Thursday, February 25, 2010

U.K. Passes Sex-Ed Bill Forcing Schools to Promote Homosexuality, Abortion

Under the bill, all schools will be required to give children information on homosexual relationships as well as artificial contraception and abortion.

LONDON, England (LifeSiteNews.com) – The House of Commons voted 68 to 177 last night to pass third reading of the government´s sex-education bill in a vote that pro-life and pro-family advocates have called "deplorable."

Under the bill, schools, both religious and secular, will be required to give children information on homosexual relationships as well as artificial contraception and abortion. The government has confirmed that these programs will specifically include information for children on how to obtain abortions and contraceptives.

Under current rules, parents have the right to withdraw their child from sex and relationship education (SRE) classes up until the age of 19. But the bill will lower that to 15, ensuring that students receive at least one year of sex-education. The BBC notes that currently, only 0.04 per cent of parents use the opt-out.

The bill now goes to the House of Lords.

While the bill has been called "controversial," the controversy in the media has focused on a promise made by the government, with an amendment, that religious schools could teach the new sex-ed curriculum according to their religious "ethos."

After an outcry by the homosexualist lobby and secular humanist organizations, the bill´s principle supporters, the government quickly backpedalled, assuring the public that the amendment was not an opt-out for faith schools.

This week, while his department issued a public statement to confirm, Children´s Minister Ed Balls told media that the amendment will not change the requirement of Catholic and Anglican schools to promote abortion, contraception, "civil partnerships" and homosexuality as "normal and harmless."

Even with the amendment, Balls told the BBC, religious schools "must explain civil partnership. They must give a balanced view on abortion, they must give both sides of the argument, they must explain how to access an abortion, the same is true on contraception as well."

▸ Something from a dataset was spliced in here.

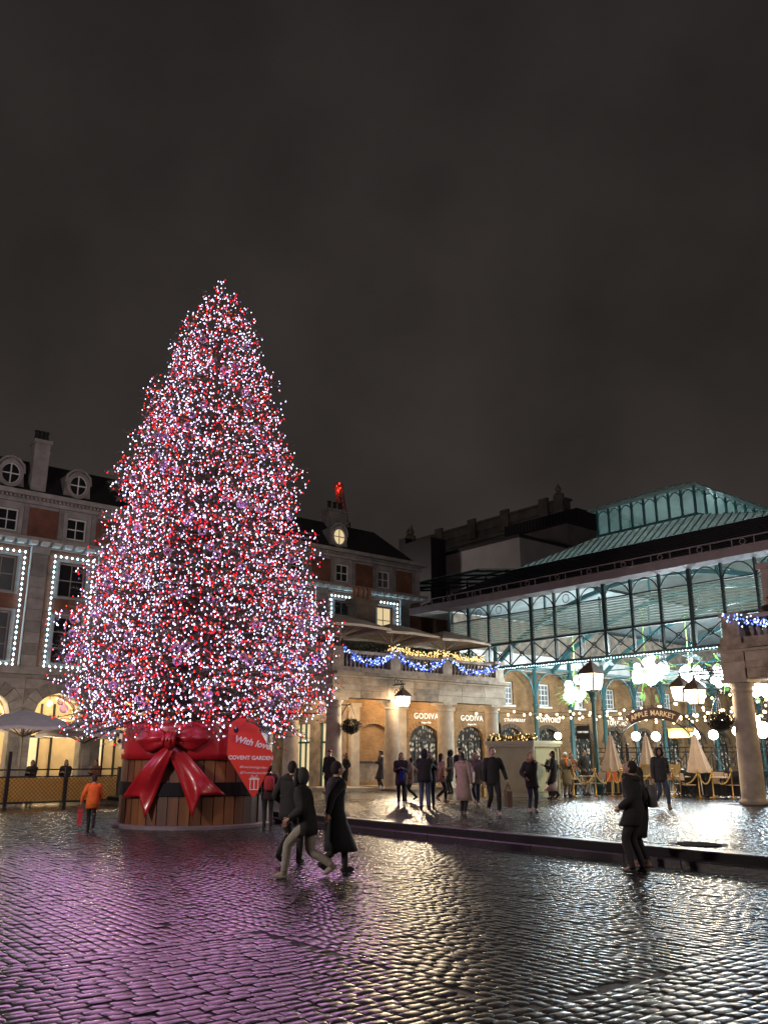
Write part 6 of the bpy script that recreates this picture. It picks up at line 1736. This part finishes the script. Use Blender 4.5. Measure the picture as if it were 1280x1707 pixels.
    if hood:
        q = MB().ball((0, -.045, .015), 1, 14, 10, (.115, .115, .15)); headpart('hood', q, cloth(hood))
        q = MB(); q.tube([(.10 * math.cos(a), .045, .13 * math.sin(a) + .005) for a in [2 * PI * i / 14 for i in range(14)]], .026, 6, closed=True); headpart('hood_rim', q, cloth(hood))
    if collar:
        m_ = MB(); c = P0 + sp * .51; m_.tube([tuple((c + Vector((.135 * math.cos(a), .10 * math.sin(a), .015 + .02 * math.sin(a)))) * s) for a in [2 * PI * i / 14 for i in range(14)]], .055 * s, 7, closed=True); m_.build('fur_collar', cloth(collar), t, smooth=True)
    if scarf:
        m_ = MB(); c = nk + Vector((0, .01, .0)); m_.tube([tuple((c + Vector((.085 * math.cos(a), .085 * math.sin(a), 0))) * s) for a in [2 * PI * i / 12 for i in range(12)]], .042 * s, 7, closed=True); m_.tube([tuple((c + Vector((.03, .10, -.02))) * s), tuple((c + Vector((.04, .15, -.3))) * s)], .035 * s, 6); m_.build('scarf', cloth(scarf), t, smooth=True)
    if pack:
        m_ = MB(); c = P0 + sp * .30 + Vector((0, -.20 * bulk, 0)); rings(m_, sc3([(c + sp * -.2, .13, .07, lean), (c + sp * -.15, .15, .09, lean), (c + sp * .1, .145, .085, lean), (c + sp * .19, .10, .05, lean)]), 12); m_.build('backpack', cloth(pack), t, smooth=True)
    t['hands'] = 0; del t['hands']
    return t, [a[3] * s for a in armsj], R(yaw), Vector(at)
def held_bag(label, pr, hand, w, hgt, dp, col, cat='bag', drop=.22, name='carrier_bag'):
    t, hands, yw, at = pr; p = hands[hand].copy(); p.rotate(Euler((0, 0, yw))); p = p + at
    b = thing(name, label, cat, world_at=Vector((p.x, p.y, p.z - drop - hgt)), rz=yw)
    mb = MB(); mb.hexa([(-dp * .42, -w * .45, 0), (dp * .42, -w * .45, 0), (dp * .42, w * .45, 0), (-dp * .42, w * .45, 0), (-dp / 2, -w / 2, hgt), (dp / 2, -w / 2, hgt), (dp / 2, w / 2, hgt), (-dp / 2, w / 2, hgt)]); mb.build('bag_body', cloth(col), b)
    for sx in (-1, 1): MB().tube([(sx * dp * .4, -w * .28, hgt), (sx * .01, 0, hgt + drop), (sx * dp * .4, w * .28, hgt)], .009, 5).build('handle', cloth(col), b)
    return b
BLK = (.012, .012, .014); NAVY = (.012, .016, .035); JEAN = (.05, .075, .14); GREY = (.16, .15, .145)
# foreground
man = person('man in a dark hooded jacket standing at the right, head turned up towards the tree', (4.12, 14.87, 0), 52, 1.78, feet=((-.10, .05), (.10, -.05)), arms=('pocket', 'pocket'), top=(.016, .015, .016), bot=(.022, .02, .021), hem=-.22, bulk=1.18, hair=(.018, .013, .012), nod=.35, turn=.2, collar=(.015, .014, .015), shoes=(.012, .01, .01))
person('person in long black coat with grey backpack, close behind the right foreground man', (4.44, 15.6, 0), 62, 1.66, feet=((-.08, .1), (.08, -.04)), arms=('pocket', 'down'), top=(.014, .014, .016), bot=(.012, .012, .014), hem=-.42, bulk=1.08, hair=(.025, .016, .012), long_hair=True, pack=(.10, .095, .10), shoes=(.28, .17, .12))
person('man in a black puffer jacket and black track trousers with a white side stripe', (-1.66, 16.0, 0), -25, 1.78, lean=.05, feet=((-.10, -.2), (.10, .16)), arms=('pocket', 'pocket'), top=(.012, .012, .013), bot=(.013, .013, .015), hem=-.18, bulk=1.22, hair=(.03, .02, .015), stripe=(.5, .5, .5), collar=(.015, .015, .016))
person('person striding left in pale beige trousers and a dark hooded jacket', (-1.20, 14.25, 0), 82, 1.74, lean=.22, feet=((-.09, .34), (.09, -.40)), arms=('pocket', 'fwd'), top=(.014, .014, .015), bot=(.30, .26, .22), hem=-.20, bulk=1.2, hair=(.03, .02, .016), hood=(.05, .048, .05), shoes=(.3, .26, .22), legw=1.12)
person('tall person in a long black coat walking right beside the beige trousers', (-.80, 14.75, 0), -62, 1.80, lean=.03, feet=((-.09, .22), (.09, -.26)), arms=('down', 'back'), top=(.01, .01, .012), bot=(.012, .012, .013), hem=-.56, bulk=1.12, flare=.05, hair=(.02, .014, .012))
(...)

The BBC reports that with 1/3 of Britain´s schools being faith schools, the government is aware that the support and cooperation of both the Church of England and the Catholic Church is crucial to the success of the programs.

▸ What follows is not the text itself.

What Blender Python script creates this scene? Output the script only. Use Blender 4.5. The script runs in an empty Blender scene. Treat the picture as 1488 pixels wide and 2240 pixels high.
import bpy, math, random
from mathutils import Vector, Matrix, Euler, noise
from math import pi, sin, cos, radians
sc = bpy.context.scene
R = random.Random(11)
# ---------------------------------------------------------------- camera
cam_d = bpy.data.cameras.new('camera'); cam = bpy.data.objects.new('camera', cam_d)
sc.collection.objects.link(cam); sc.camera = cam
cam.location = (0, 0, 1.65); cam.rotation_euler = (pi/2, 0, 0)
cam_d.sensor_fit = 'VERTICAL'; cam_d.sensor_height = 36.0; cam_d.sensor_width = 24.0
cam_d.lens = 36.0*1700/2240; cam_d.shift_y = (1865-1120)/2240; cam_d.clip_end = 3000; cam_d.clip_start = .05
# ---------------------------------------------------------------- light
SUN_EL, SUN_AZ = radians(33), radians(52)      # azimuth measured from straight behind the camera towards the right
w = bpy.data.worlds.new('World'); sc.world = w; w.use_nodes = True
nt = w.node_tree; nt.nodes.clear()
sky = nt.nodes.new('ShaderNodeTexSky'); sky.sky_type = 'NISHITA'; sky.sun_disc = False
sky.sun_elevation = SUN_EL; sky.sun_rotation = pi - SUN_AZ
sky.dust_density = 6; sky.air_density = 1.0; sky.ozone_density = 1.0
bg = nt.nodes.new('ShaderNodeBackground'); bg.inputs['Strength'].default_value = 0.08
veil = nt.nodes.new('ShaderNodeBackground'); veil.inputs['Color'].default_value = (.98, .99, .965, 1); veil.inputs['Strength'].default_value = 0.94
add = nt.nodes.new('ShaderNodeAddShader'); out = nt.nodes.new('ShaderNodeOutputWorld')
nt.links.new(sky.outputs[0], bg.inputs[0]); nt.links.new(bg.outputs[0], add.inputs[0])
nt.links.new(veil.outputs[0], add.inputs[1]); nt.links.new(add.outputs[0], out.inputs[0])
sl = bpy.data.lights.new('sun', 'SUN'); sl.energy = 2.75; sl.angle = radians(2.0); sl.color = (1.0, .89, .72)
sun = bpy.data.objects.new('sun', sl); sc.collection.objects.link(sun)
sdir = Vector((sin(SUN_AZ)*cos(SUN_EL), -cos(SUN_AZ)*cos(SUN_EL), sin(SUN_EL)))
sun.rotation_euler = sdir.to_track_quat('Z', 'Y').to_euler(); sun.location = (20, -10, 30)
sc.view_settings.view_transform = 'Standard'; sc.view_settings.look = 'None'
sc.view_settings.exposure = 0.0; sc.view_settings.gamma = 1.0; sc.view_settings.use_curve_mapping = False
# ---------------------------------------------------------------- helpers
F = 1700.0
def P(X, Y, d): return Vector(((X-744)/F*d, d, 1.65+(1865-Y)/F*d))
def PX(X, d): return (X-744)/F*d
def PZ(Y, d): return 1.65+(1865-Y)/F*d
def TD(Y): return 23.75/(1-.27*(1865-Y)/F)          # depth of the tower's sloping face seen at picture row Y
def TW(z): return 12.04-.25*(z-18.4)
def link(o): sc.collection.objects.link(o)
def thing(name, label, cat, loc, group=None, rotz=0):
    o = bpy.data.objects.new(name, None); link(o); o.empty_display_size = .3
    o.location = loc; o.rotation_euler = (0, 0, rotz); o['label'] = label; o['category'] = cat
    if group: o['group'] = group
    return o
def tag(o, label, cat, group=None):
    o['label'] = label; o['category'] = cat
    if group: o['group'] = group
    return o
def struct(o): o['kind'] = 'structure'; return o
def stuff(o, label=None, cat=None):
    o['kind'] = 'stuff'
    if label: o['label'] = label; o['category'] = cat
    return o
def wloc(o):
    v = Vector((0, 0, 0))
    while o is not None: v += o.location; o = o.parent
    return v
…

This support has been assured by the Catholic Education Service (CES), which helped draft the bill and has defended it against criticisms from parent groups and pro-family advocates. CES claimed credit for the tabling of the faith schools amendment that pro-life and family groups have called "worthless" and Ed Balls himself said would change nothing.

On a BBC radio program Balls specifically thanked Archbishop Vincent Nichols of Westminster, the head of the Catholic bishops´ conference of England and Wales, and the Catholic Education Service for their support of his bill.

"To have the support of the Catholic Church and Archbishop Nichols in these changes is, I think, very, very important, is a huge step forward."

Paul Tully, general secretary of the Society for the Protection of Unborn children, which has lobbied heavily against the bill, said last night, "This is a dire result for school-children and for unborn children who are in the firing-line of this bill."

Tully said that Balls had made it clear that the government´s intention was to force all schools, regardless of religious "ethos," to teach children how to use and where to obtain birth control and abortions.

"These are the key ´advertising´ messages that the pro-abortion lobby is fighting to have promoted throughout the education system – where children can be influenced and corrupted without parental guidance or protection."

SPUC has been heavily critical of the involvement of CES, saying that the bishops´ education group has been complicit in creating anti-life and anti-Catholic legislation, that will usher in a new "totalitarianism," suppressing religious freedoms.

Greg Hurst, writing in the opinion pages of the Times, added that the sex-education bill was all about boosting Labour´s reputation in time for the upcoming general elections, in which Gordon Brown´s Labour party is widely expected to lose. The point of such legislation, Hurst wrote today, is to continue the already massive socialist re-adjustment of Britain.

"Labour politicians want to entrench a change in social attitudes regardless of who wins. Leaving behind a more liberal Britain would be part of Labour´s legacy of achievements. If there were to be a change of government, their successors would have to live with such changes or risk looking reactionary by unpicking them one by one."

A media release from the Department of Children Schools and Families (DCF) described the kind of cooperation that is expected from Britain´s faith schools, citing a Catholic school in Bedford as a good example.

St. Thomas More school, the DCF said, has developed a "successful balance" between the "faith ethos" and the sex education curriculum. The school teaches that restricting sex to marriage is "the ideal" but it "explicitly recognises the reality that some young people may choose to be sexually active" and will need contraception and abortion.

"The school nurse provides students with clear accurate information" on contraception and "details of local services." These include "pregnancy options" that include abortion, which is "discussed in a non-judgemental way."

Paul Tully remarked, "Many people will be especially appalled that both the National Society of the Church of England and the education service of the Catholic Bishops´ Conference have endorsed the provisions of the bill. Mr. Balls made much of the support for the bill by Archbishop Nichols, and we have called upon the Archbishop, and other faith leaders to reconsider their support even at this late stage."